[begin Material provided]

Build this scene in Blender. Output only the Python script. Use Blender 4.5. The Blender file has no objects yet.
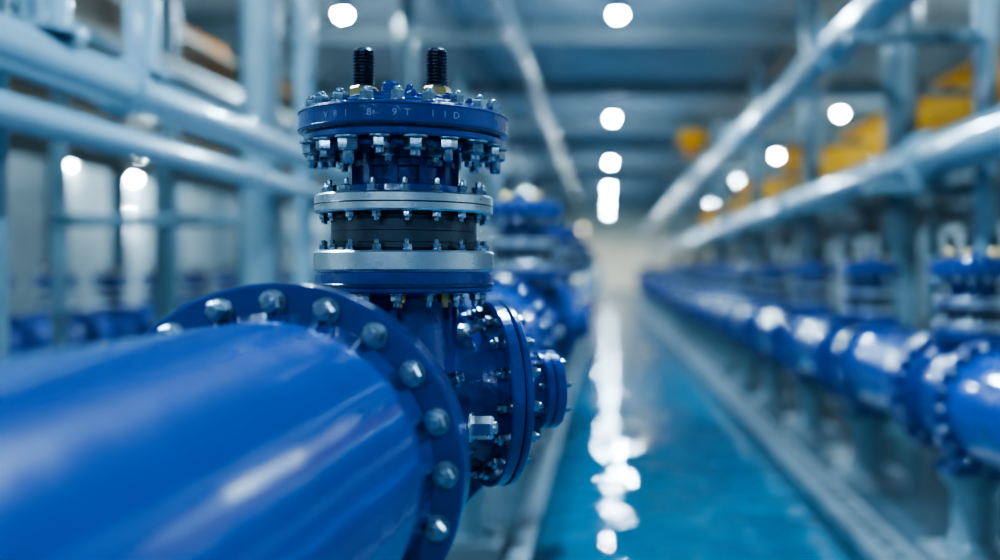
import bpy, math, random
from mathutils import Matrix, Vector
random.seed(7)
H=1.62                      # eye height over the floor
PI=math.pi
scene=bpy.context.scene
COL=scene.collection
# ------------------------------------------------------------------ materials
def new_mat(name,base,rough=.4,metal=0.,coat=0.,noise=0.,nscale=20.,bump=0.,bscale=60.,rvar=0.,emis=None,estr=0.,col2=None,bdist=.01,spec=.5):
    m=bpy.data.materials.new(name); m.use_nodes=True
    nt=m.node_tree; b=nt.nodes['Principled BSDF']
    b.inputs['Base Color'].default_value=(*base,1)
    b.inputs['Roughness'].default_value=rough
    b.inputs['Metallic'].default_value=metal
    b.inputs['Coat Weight'].default_value=coat
    b.inputs['Coat Roughness'].default_value=.05
    b.inputs['Specular IOR Level'].default_value=spec
    tc=nt.nodes.new('ShaderNodeTexCoord')
    if noise>0 or rvar>0:
        n=nt.nodes.new('ShaderNodeTexNoise'); n.inputs['Scale'].default_value=nscale; n.inputs['Detail'].default_value=6
        nt.links.new(tc.outputs['Object'],n.inputs['Vector'])
        if noise>0:
            mx=nt.nodes.new('ShaderNodeMix'); mx.data_type='RGBA'
            c2=col2 if col2 else tuple(c*(1-noise) for c in base)
            mx.inputs['A'].default_value=(*base,1); mx.inputs['B'].default_value=(*c2,1)
            cr=nt.nodes.new('ShaderNodeValToRGB'); cr.color_ramp.elements[0].position=.35; cr.color_ramp.elements[1].position=.7
            nt.links.new(n.outputs['Fac'],cr.inputs['Fac']); nt.links.new(cr.outputs['Color'],mx.inputs['Factor'])
            nt.links.new(mx.outputs['Result'],b.inputs['Base Color'])
        if rvar>0:
            mr=nt.nodes.new('ShaderNodeMapRange'); mr.inputs['To Min'].default_value=max(.02,rough-rvar); mr.inputs['To Max'].default_value=rough+rvar
            nt.links.new(n.outputs['Fac'],mr.inputs['Value']); nt.links.new(mr.outputs['Result'],b.inputs['Roughness'])
    if bump>0:
        n2=nt.nodes.new('ShaderNodeTexNoise'); n2.inputs['Scale'].default_value=bscale; n2.inputs['Detail'].default_value=4
        nt.links.new(tc.outputs['Object'],n2.inputs['Vector'])
        bp=nt.nodes.new('ShaderNodeBump'); bp.inputs['Strength'].default_value=bump; bp.inputs['Distance'].default_value=bdist
        nt.links.new(n2.outputs['Fac'],bp.inputs['Height']); nt.links.new(bp.outputs['Normal'],b.inputs['Normal'])
        nt.links.new(bp.outputs['Normal'],b.inputs['Coat Normal'])
    if emis:
        b.inputs['Emission Color'].default_value=(*emis,1); b.inputs['Emission Strength'].default_value=estr
    return m
M_PIPE=new_mat('blue_pipe_paint',(.0,.066,.36),.20,0,1.0,.2,3,.16,7,.04,bdist=.02,spec=.35)
M_BLUE=new_mat('blue_cast_paint',(.0,.042,.26),.2,.0,.9,.35,9,.16,70,.08)
M_DBLUE=new_mat('dark_blue_paint',(.002,.026,.14),.25,.1,.7,.3,12,.15,80,.08)
M_STEEL=new_mat('brushed_steel',(.80,.85,.90),.30,1,0,.12,40,.05,150,.10)
M_BOLT=new_mat('zinc_bolt',(.46,.56,.68),.24,1,0,.4,60,.1,200,.1)
M_BLACK=new_mat('black_oxide',(.022,.028,.042),.3,.6,.2,.3,40,.05,100,.1)
M_THREAD=new_mat('black_thread',(.08,.10,.15),.28,.9,0,.3,40,.05,100,.1)
M_PACK=new_mat('dark_packing',(.060,.078,.11),.32,.5,.3,.3,40,.05,100,.1)
M_BRASS=new_mat('brass_nut',(.85,.55,.25),.3,1,0,.2,50,.05,120,.1)
M_LETTER=new_mat('cast_letter_pale',(.22,.33,.54),.4)
M_WHITE=new_mat('pale_pipe_paint',(.27,.42,.51),.22,.0,.8,.12,4,.03,30,.05)
M_COLUMN=new_mat('pale_steel_paint',(.17,.26,.31),.35,0,.2,.2,3,.05,30)  # grey columns: shade is put into this darker paint
M_CONC=new_mat('pale_concrete',(.25,.31,.35),.45,0,0,.3,3,.25,25,.12)
M_FLOOR=new_mat('floor_concrete',(.08,.13,.17),.20,0,0,.35,1.2,.10,12,.12)
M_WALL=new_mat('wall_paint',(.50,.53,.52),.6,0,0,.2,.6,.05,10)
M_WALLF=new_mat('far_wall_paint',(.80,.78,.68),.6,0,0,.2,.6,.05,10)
M_CEIL=new_mat('ceiling_paint',(.46,.57,.62),.6,0,0,.25,.5,.05,10)
M_BEAM=new_mat('beam_paint',(.28,.36,.40),.5,0,0,.2,2)
M_YEL=new_mat('yellow_paint',(.85,.34,.0),.6,0,.0,.15,4,spec=.05)
M_ORANGE=new_mat('orange_paint',(.55,.17,.01),.55,0,.0,.2,4,spec=.1)
M_BEIGE=new_mat('beige_duct',(.24,.18,.12),.5,0,0,.2,3)
M_DARK=new_mat('dark_steel',(.05,.07,.09),.4,.4)
M_GLOW=new_mat('lamp_glass',(1,1,1),.3,emis=(.64,.87,1),estr=1000)
M_WGLOW=new_mat('warm_fill_glow',(1,1,1),.3,emis=(1,.85,.6),estr=40)  # glow of the added fill lamps near the far wall
M_WATER=new_mat('basin_water',(.0,.26,.36),.0,0,0)
def setup_water(m):
    nt=m.node_tree; b=nt.nodes['Principled BSDF']
    b.inputs['IOR'].default_value=1.33
    tc=nt.nodes.new('ShaderNodeTexCoord')
    mp=nt.nodes.new('ShaderNodeMapping'); mp.inputs['Scale'].default_value=(.8,1.3,1)
    n1=nt.nodes.new('ShaderNodeTexNoise'); n1.inputs['Scale'].default_value=2.1; n1.inputs['Detail'].default_value=1.0
    n2=nt.nodes.new('ShaderNodeTexNoise'); n2.inputs['Scale'].default_value=1.0; n2.inputs['Detail'].default_value=3
    nt.links.new(tc.outputs['Object'],mp.inputs['Vector']); nt.links.new(mp.outputs['Vector'],n1.inputs['Vector']); nt.links.new(tc.outputs['Object'],n2.inputs['Vector'])
    bp=nt.nodes.new('ShaderNodeBump'); bp.inputs['Strength'].default_value=1.; bp.inputs['Distance'].default_value=.055
    nt.links.new(n1.outputs['Fac'],bp.inputs['Height']); nt.links.new(bp.outputs['Normal'],b.inputs['Normal'])
    mx=nt.nodes.new('ShaderNodeMix'); mx.data_type='RGBA'
    mx.inputs['A'].default_value=(0,.10,.20,1); mx.inputs['B'].default_value=(.0,.20,.34,1)
    nt.links.new(n2.outputs['Fac'],mx.inputs['Factor']); nt.links.new(mx.outputs['Result'],b.inputs['Base Color'])
setup_water(M_WATER)
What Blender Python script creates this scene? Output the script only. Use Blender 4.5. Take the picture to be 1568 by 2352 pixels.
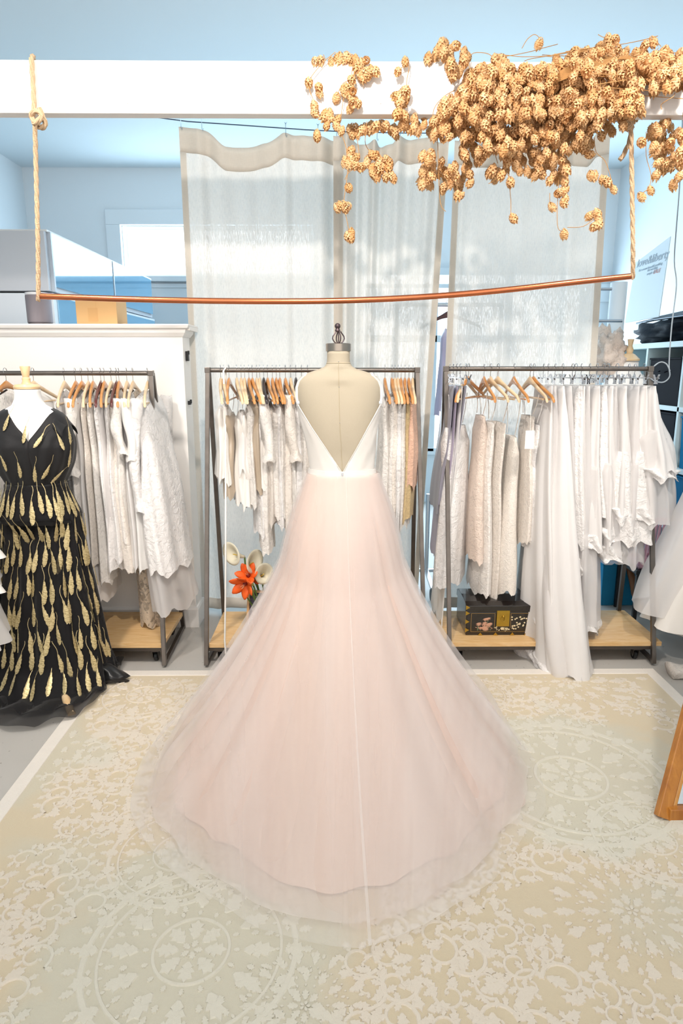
import bpy, bmesh, math, random
from mathutils import Vector, Matrix, noise
R = math.radians; PI = math.pi
rnd = random.Random(7)
scene = bpy.context.scene
for _o in list(bpy.data.objects): bpy.data.objects.remove(_o)

# ------------------------------------------------------------------ camera
F = 1500.0; CAMZ = 1.43; PITCH = R(12.6); YAW = R(0.52)
cam_d = bpy.data.cameras.new('camera'); cam = bpy.data.objects.new('camera', cam_d)
scene.collection.objects.link(cam); scene.camera = cam
cam_d.sensor_fit = 'VERTICAL'; cam_d.sensor_height = 36.0; cam_d.lens = F/2352*36.0
cam_d.clip_start = 0.05; cam_d.clip_end = 60
cam.location = (0, 0, CAMZ); cam.rotation_euler = (R(90)-PITCH, 0, -YAW)

# ------------------------------------------------------------------ light and exposure
vs = scene.view_settings
scene.display_settings.display_device = 'sRGB'
vs.view_transform = 'Standard'; vs.look = 'None'; vs.gamma = 1.0; vs.use_curve_mapping = False
vs.exposure = 0.8
try:
    scene.cycles.transparent_max_bounces = 14; scene.cycles.max_bounces = 7; scene.cycles.diffuse_bounces = 3; scene.cycles.glossy_bounces = 3; scene.cycles.transmission_bounces = 4
except Exception: pass
w = bpy.data.worlds.new('world'); scene.world = w; w.use_nodes = True
w.node_tree.nodes['Background'].inputs[0].default_value = (1.0, 0.945, 0.90, 1)
w.node_tree.nodes['Background'].inputs[1].default_value = 0.95

def area(name, loc, rot, size, power, color, size_y=None, spread=None):
    l = bpy.data.lights.new(name, 'AREA'); l.energy = power; l.color = color; l.size = size
    if size_y: l.shape = 'RECTANGLE'; l.size_y = size_y
    if spread: l.spread = spread
    o = bpy.data.objects.new(name, l); scene.collection.objects.link(o); o.location = loc; o.rotation_euler = rot
    return o
def aim(o, target):
    d = Vector(target)-o.location; o.rotation_euler = d.to_track_quat('-Z', 'Y').to_euler()
# warm shop spot in front of the beam (casts the beam's shadow on the curtains)
key = area('spot_lamp', (-0.12, 1.35, 2.62), (0,0,0), 0.05, 17, (1, .92, .84)); aim(key, (0, 3.3, 1.35))
# added broad fill light above and behind the camera, facing the racks
top1 = area('fill_light', (0, -0.4, 3.1), (0,0,0), 3.0, 14, (1, .94, .89), 1.6); aim(top1, (0, 3.0, .9))
# two added spots out of view that brighten the clothes on the side racks
for _x, _tx in ((-1.35, -1.15), (1.45, 1.05)):
    _s = area('rack_fill', (_x, 1.45, 3.12), (0,0,0), 0.14, 5.0, (1, .92, .84), None, R(75)); aim(_s, (_tx, 3.15, .95))
# daylight of the windows at the back of the building
day1 = area('daylight', (1.375, 6.83, 1.45), (R(-90), 0, 0), 2.2, 42, (.60, .83, 1.0), 1.75)
day2 = area('daylight_left', (-1.157, 6.917, 2.545), (R(-90), 0, 0), 1.9, 13, (.60, .83, 1.0), .47)


# ------------------------------------------------------------------ pixel -> place
_f = Vector((math.sin(YAW)*math.cos(PITCH), math.cos(YAW)*math.cos(PITCH), -math.sin(PITCH)))
_r = Vector((math.cos(YAW), -math.sin(YAW), 0)); _u = _r.cross(_f)
def ray(x, y): return _f*F + _r*(x-784) + _u*(1176-y)
def P(x, y, Y):
    d = ray(x, y); return Vector((0,0,CAMZ)) + d*(Y/d.y)
def PZ(x, y, z=0.0):
    d = ray(x, y); return Vector((0,0,CAMZ)) + d*((z-CAMZ)/d.z)
def XP(x, Y, z):      # world X of image column x at depth Y, height z
    a = Vector((0, Y, z-CAMZ)); dep = lambda X: (Vector((X, Y, z-CAMZ)))
    X = 0.0
    for _ in range(6):
        v = dep(X); k = v.dot(_f); X += ((x-784) - F*v.dot(_r)/k)*k/F
    return X
def ZP(y, Y): return P(784, y, Y).z

# ------------------------------------------------------------------ object helpers
def link(o, parent=None):
    scene.collection.objects.link(o)
    if parent is not None: o.parent = parent
    return o
def empty(name, loc=(0,0,0), rz=0.0):
    o = bpy.data.objects.new(name, None); link(o); o.location = loc; o.rotation_euler = (0,0,rz); o.empty_display_size = .05
    return o
def tag(o, label, cat=None, group=None, kind=None):
    if label: o['label'] = label
    if cat: o['category'] = cat
    if group: o['group'] = group
    if kind: o['kind'] = kind
    return o
def dup(o, parent=None):
    c = o.copy(); link(c, parent)
    for ch in o.children: dup(ch, c)
    return c
class MB:
    def __init__(s): s.v = []; s.f = []; s.m = []; s.cur = 0
    def face(s, idx): s.f.append(idx); s.m.append(s.cur)
    def add(s, vs, fs):
        b = len(s.v); s.v += [tuple(v) for v in vs]
        for f in fs: s.face([b+i for i in f])
    def box(s, c, d, rz=0.0, M=None):
        x, y, z = (k/2 for k in d); vs = [Vector((a*x, b*y, e*z)) for a in (-1,1) for b in (-1,1) for e in (-1,1)]
        if rz: vs = [Matrix.Rotation(rz, 3, 'Z') @ v for v in vs]
        if M: vs = [M @ v for v in vs]
        vs = [v+Vector(c) for v in vs]
        s.add(vs, [(0,1,3,2),(4,6,7,5),(0,4,5,1),(2,3,7,6),(0,2,6,4),(1,5,7,3)])
    def bbox(s, x0, x1, y0, y1, z0, z1): s.box(((x0+x1)/2,(y0+y1)/2,(z0+z1)/2), (x1-x0, y1-y0, z1-z0))
    def rings(s, rings, closed=True, cap0=False, cap1=False, loop=False):
        b = len(s.v); n = len(rings[0])
        for r in rings: s.v += [tuple(p) for p in r]
        m = len(rings)
        for i in range(m if loop else m-1):
            i2 = (i+1) % m
            for j in range(n if closed else n-1):
                k = (j+1) % n
                s.face([b+i*n+j, b+i*n+k, b+i2*n+k, b+i2*n+j])
        if cap0: s.face([b+j for j in range(n)][::-1])
        if cap1: s.face([b+(m-1)*n+j for j in range(n)])
    def tube(s, pts, r, n=8, caps=True, flat=1.0):
        pts = [Vector(p) for p in pts]; m = len(pts); rs = []
        up = None
        for i, p in enumerate(pts):
            t = (pts[min(i+1,m-1)]-pts[max(i-1,0)])
            if t.length < 1e-9: t = Vector((0,0,1))
            t.normalize()
            if up is None:
                up = Vector((0,0,1)) if abs(t.z) < .9 else Vector((0,1,0))
            a = t.cross(up); 
            if a.length < 1e-6: a = t.orthogonal()
            a.normalize(); b = a.cross(t); up = b
            rr = r[i] if isinstance(r, (list,tuple)) else r
            rs.append([p + a*math.cos(2*PI*j/n)*rr + b*math.sin(2*PI*j/n)*rr*flat for j in range(n)])
        s.rings(rs, True, caps, caps)
    def beam(s, a, b, wd, hd=None, roll=(0,0,1)):
        hd = hd or wd; a = Vector(a); b = Vector(b); t = (b-a).normalized(); up = Vector(roll)
        if abs(t.dot(up)) > .95: up = Vector((0,1,0))
        u = t.cross(up).normalized(); v = u.cross(t)
        q = [(-1,-1),(1,-1),(1,1),(-1,1)]
        s.rings([[p + u*i*wd/2 + v*j*hd/2 for i, j in q] for p in (a, b)], True, True, True)
    def lathe(s, prof, n=24, c=(0,0,0), sx=1.0, sy=1.0):
        c = Vector(c)
        s.rings([[c+Vector((r*sx*math.cos(2*PI*j/n), r*sy*math.sin(2*PI*j/n), z)) for j in range(n)] for r, z in prof], True, prof[0][0] > 1e-4, prof[-1][0] > 1e-4)
    def ball(s, c, r, n=10, m=7, sz=1.0):
        s.lathe([(max(1e-4, r*math.sin(PI*i/m)), -r*sz*math.cos(PI*i/m)) for i in range(m+1)], n, c)
    def build(s, name, mats, parent=None, smooth=True, bevel=0, kind=None, sharp=50, recalc=True):
        me = bpy.data.meshes.new(name); me.from_pydata(s.v, [], s.f)
        mats = mats if isinstance(mats, (list, tuple)) else [mats]
        for k in mats: me.materials.append(k)
        if len(mats) > 1: me.polygons.foreach_set('material_index', s.m)
        bm = bmesh.new(); bm.from_mesh(me); recalc and bmesh.ops.recalc_face_normals(bm, faces=bm.faces)
        if smooth:
            a = R(sharp)
            for f in bm.faces: f.smooth = True
            for e in bm.edges:
                if len(e.link_faces) == 2 and e.calc_face_angle(0) > a: e.smooth = False
        bm.to_mesh(me); bm.free(); me.update()
        o = bpy.data.objects.new(name, me); link(o, parent)
        if bevel:
            md = o.modifiers.new('bevel', 'BEVEL'); md.width = bevel; md.segments = 2; md.limit_method = 'ANGLE'
        if kind: o['kind'] = kind
        return o
def setparent(o, p): o.parent = p; return o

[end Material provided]

**Exercise requirements:** Go through the records and copy each line with "script" in it.

**Complete output:**
Build this scene in Blender. Output only the Python script. Use Blender 4.5. The Blender file has no objects yet.
What Blender Python script creates this scene? Output the script only. Use Blender 4.5. Take the picture to be 1568 by 2352 pixels.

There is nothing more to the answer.